**Requirements**. In the data that follows, find the line containing "M_dark = pbr('unlit"; then quote that line and every line after it, exactly, through the last one.

**Information shown**.
__________

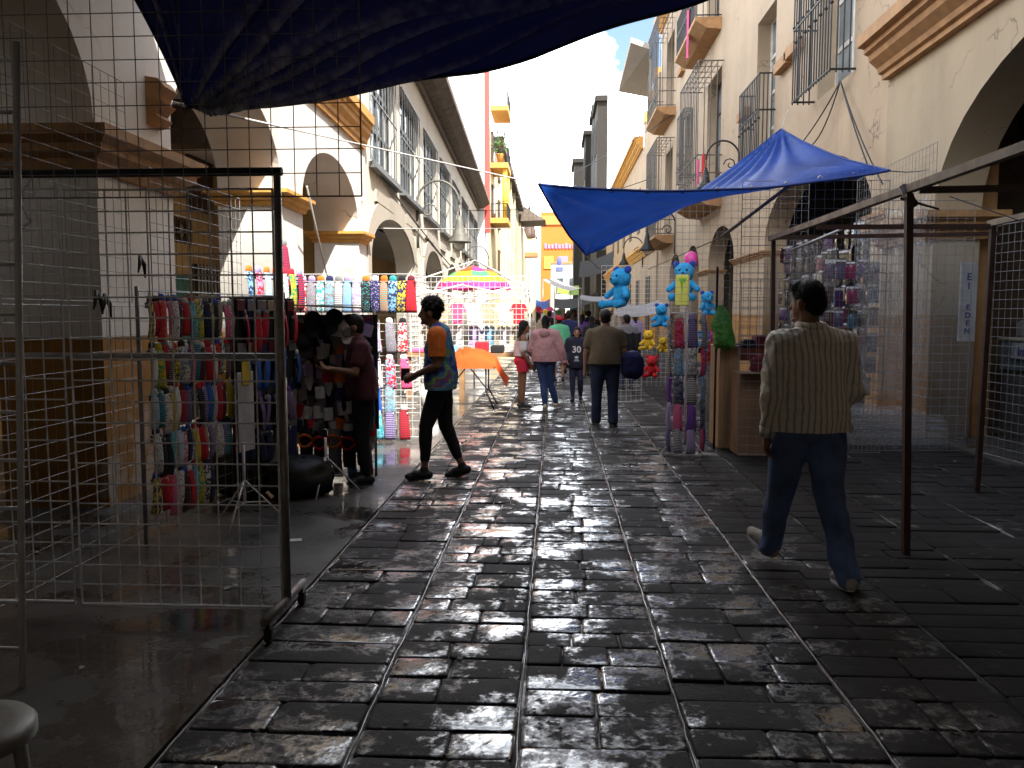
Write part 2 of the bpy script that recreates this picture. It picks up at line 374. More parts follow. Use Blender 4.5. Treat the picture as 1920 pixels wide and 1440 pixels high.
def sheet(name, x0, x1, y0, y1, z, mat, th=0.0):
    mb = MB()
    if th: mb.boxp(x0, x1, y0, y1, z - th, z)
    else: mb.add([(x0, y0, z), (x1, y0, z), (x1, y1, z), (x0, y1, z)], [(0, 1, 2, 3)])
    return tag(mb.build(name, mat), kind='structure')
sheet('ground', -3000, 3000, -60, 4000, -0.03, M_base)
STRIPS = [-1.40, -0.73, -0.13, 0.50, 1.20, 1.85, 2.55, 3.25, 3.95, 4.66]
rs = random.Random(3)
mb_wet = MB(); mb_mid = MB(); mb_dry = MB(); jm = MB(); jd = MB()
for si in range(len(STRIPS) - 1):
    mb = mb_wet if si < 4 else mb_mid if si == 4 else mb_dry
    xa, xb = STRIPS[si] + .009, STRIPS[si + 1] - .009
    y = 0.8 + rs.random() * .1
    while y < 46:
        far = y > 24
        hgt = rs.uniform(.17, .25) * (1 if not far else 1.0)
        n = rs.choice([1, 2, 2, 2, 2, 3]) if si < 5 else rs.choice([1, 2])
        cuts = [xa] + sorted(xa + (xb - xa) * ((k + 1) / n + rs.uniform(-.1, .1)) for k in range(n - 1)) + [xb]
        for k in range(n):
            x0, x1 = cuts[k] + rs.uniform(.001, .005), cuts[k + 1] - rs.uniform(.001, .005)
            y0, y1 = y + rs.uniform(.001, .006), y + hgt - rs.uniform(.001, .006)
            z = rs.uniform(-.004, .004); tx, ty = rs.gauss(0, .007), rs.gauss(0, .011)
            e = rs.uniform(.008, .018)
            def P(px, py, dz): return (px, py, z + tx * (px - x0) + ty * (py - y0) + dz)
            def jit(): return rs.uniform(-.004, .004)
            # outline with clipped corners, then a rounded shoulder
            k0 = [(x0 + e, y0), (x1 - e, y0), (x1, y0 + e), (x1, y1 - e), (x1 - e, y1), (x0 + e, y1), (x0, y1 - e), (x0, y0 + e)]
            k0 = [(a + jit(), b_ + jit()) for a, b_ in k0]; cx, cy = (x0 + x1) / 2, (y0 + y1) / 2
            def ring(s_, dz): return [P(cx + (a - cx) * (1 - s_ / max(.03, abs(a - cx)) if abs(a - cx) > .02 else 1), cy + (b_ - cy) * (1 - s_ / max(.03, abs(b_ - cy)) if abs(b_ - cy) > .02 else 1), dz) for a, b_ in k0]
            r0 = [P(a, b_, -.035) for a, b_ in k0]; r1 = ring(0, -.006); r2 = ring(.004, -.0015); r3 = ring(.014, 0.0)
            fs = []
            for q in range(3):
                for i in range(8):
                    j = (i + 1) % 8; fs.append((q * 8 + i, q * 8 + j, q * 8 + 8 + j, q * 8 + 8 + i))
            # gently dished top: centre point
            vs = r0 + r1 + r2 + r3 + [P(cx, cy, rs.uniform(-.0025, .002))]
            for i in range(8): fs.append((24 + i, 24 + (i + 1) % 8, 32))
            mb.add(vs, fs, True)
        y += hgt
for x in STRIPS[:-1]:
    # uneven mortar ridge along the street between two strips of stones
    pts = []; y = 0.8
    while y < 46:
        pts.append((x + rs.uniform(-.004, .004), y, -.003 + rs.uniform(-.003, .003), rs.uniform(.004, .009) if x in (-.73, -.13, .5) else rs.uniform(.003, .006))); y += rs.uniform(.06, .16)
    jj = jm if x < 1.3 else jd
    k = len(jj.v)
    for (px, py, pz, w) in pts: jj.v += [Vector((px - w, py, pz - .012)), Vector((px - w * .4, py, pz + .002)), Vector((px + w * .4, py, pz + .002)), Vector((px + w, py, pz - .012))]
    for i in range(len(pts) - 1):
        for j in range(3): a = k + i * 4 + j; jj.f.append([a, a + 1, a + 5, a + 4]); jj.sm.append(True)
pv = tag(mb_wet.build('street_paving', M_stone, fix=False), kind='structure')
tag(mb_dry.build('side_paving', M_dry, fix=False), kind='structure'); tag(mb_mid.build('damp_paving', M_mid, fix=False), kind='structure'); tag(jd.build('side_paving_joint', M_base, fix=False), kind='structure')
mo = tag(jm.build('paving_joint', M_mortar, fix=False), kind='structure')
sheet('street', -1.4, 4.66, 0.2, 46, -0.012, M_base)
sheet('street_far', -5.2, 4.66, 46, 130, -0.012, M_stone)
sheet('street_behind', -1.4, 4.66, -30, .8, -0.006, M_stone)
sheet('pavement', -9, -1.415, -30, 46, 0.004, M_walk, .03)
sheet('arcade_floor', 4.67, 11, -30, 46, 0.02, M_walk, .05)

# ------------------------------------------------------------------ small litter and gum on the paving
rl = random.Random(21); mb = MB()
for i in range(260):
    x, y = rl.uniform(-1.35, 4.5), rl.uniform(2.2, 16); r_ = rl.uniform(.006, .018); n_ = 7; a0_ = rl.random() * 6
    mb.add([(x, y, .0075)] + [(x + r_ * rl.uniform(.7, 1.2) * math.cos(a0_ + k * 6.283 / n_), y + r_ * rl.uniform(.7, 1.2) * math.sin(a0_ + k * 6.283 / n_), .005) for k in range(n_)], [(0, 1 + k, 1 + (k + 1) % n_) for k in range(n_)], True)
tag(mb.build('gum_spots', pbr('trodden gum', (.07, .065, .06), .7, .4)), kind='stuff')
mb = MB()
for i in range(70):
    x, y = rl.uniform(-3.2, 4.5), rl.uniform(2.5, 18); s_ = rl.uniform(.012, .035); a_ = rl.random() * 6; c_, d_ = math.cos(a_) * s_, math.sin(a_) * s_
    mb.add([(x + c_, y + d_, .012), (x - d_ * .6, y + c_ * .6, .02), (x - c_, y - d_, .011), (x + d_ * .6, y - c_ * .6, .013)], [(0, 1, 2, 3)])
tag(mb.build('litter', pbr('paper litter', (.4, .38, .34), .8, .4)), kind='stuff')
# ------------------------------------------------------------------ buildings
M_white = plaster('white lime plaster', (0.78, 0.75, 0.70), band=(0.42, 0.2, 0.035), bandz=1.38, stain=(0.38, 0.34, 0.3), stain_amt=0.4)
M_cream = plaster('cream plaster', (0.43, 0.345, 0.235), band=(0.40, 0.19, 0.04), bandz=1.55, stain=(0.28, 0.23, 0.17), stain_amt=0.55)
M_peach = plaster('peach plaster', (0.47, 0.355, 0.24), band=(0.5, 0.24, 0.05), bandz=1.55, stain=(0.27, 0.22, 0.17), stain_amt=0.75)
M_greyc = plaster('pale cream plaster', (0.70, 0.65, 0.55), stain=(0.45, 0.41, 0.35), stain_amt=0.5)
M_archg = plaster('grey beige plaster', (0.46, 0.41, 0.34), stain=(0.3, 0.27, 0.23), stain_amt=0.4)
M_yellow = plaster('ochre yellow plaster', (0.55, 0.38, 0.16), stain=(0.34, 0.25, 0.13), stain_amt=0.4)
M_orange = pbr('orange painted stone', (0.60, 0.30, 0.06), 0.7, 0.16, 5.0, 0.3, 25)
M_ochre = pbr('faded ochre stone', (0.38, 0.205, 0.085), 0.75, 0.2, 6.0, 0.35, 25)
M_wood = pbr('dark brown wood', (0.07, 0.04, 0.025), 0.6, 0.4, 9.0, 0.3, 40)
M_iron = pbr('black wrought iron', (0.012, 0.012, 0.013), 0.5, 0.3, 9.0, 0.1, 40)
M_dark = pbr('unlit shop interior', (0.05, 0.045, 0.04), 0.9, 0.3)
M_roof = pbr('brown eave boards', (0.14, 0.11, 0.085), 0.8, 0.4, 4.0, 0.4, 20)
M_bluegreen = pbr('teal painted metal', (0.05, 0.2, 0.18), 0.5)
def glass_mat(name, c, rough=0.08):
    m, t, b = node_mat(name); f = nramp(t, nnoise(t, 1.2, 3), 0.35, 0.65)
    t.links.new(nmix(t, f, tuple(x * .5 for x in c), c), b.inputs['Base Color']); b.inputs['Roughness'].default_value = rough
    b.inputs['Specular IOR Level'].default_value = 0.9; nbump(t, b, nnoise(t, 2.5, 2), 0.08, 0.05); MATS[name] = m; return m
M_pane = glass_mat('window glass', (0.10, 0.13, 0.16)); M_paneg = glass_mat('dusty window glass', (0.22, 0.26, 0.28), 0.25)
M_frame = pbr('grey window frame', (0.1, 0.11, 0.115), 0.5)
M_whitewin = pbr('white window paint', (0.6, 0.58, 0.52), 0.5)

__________

**Finished task**.
M_dark = pbr('unlit shop interior', (0.05, 0.045, 0.04), 0.9, 0.3)
M_roof = pbr('brown eave boards', (0.14, 0.11, 0.085), 0.8, 0.4, 4.0, 0.4, 20)
M_bluegreen = pbr('teal painted metal', (0.05, 0.2, 0.18), 0.5)
def glass_mat(name, c, rough=0.08):
    m, t, b = node_mat(name); f = nramp(t, nnoise(t, 1.2, 3), 0.35, 0.65)
    t.links.new(nmix(t, f, tuple(x * .5 for x in c), c), b.inputs['Base Color']); b.inputs['Roughness'].default_value = rough
    b.inputs['Specular IOR Level'].default_value = 0.9; nbump(t, b, nnoise(t, 2.5, 2), 0.08, 0.05); MATS[name] = m; return m
M_pane = glass_mat('window glass', (0.10, 0.13, 0.16)); M_paneg = glass_mat('dusty window glass', (0.22, 0.26, 0.28), 0.25)
M_frame = pbr('grey window frame', (0.1, 0.11, 0.115), 0.5)
M_whitewin = pbr('white window paint', (0.6, 0.58, 0.52), 0.5)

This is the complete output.